Goal of the exercise - Start at the first line of the material below and retype each line through the one containing "COL = S.collection", exactly.

Provided data -
#####

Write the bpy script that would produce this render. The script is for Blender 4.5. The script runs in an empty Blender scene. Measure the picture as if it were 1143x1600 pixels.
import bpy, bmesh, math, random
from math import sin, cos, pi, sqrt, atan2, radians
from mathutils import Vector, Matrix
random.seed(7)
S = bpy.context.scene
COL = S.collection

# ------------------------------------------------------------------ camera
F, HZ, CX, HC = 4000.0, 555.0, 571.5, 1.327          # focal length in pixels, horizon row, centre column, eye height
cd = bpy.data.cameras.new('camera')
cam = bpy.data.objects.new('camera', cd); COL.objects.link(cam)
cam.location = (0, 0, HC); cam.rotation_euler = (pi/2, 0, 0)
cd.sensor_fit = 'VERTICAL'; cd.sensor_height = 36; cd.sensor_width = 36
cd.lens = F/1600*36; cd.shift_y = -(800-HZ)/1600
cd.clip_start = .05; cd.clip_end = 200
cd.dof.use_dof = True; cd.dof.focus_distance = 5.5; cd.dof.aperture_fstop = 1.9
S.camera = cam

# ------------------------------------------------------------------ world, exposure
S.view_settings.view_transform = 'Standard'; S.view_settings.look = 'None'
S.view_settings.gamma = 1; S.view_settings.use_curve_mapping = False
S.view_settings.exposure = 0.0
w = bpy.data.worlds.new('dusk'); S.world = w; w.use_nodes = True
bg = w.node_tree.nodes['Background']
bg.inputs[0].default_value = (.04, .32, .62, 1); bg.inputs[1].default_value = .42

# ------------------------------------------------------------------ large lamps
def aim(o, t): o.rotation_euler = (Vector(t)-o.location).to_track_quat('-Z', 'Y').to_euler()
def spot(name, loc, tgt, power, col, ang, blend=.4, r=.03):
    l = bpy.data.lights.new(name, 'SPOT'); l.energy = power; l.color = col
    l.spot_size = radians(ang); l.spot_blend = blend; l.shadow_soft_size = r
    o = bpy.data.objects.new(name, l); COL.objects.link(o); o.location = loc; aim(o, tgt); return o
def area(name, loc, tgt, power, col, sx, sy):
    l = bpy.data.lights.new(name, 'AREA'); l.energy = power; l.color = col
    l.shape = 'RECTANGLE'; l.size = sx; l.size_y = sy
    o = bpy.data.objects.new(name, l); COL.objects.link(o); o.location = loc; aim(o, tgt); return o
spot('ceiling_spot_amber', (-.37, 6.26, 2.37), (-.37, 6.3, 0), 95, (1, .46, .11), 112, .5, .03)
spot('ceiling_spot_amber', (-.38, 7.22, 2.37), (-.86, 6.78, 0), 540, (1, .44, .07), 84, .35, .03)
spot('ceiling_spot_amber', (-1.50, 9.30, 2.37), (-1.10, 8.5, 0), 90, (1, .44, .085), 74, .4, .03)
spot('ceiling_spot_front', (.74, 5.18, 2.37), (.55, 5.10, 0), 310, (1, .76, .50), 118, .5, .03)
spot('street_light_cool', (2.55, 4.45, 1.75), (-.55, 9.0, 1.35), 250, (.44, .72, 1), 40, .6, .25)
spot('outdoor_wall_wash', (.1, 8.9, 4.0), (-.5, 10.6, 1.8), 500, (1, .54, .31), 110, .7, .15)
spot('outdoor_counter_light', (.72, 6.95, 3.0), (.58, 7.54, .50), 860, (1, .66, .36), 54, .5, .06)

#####

Task output -
Write the bpy script that would produce this render. The script is for Blender 4.5. The script runs in an empty Blender scene. Measure the picture as if it were 1143x1600 pixels.
import bpy, bmesh, math, random
from math import sin, cos, pi, sqrt, atan2, radians
from mathutils import Vector, Matrix
random.seed(7)
S = bpy.context.scene
COL = S.collection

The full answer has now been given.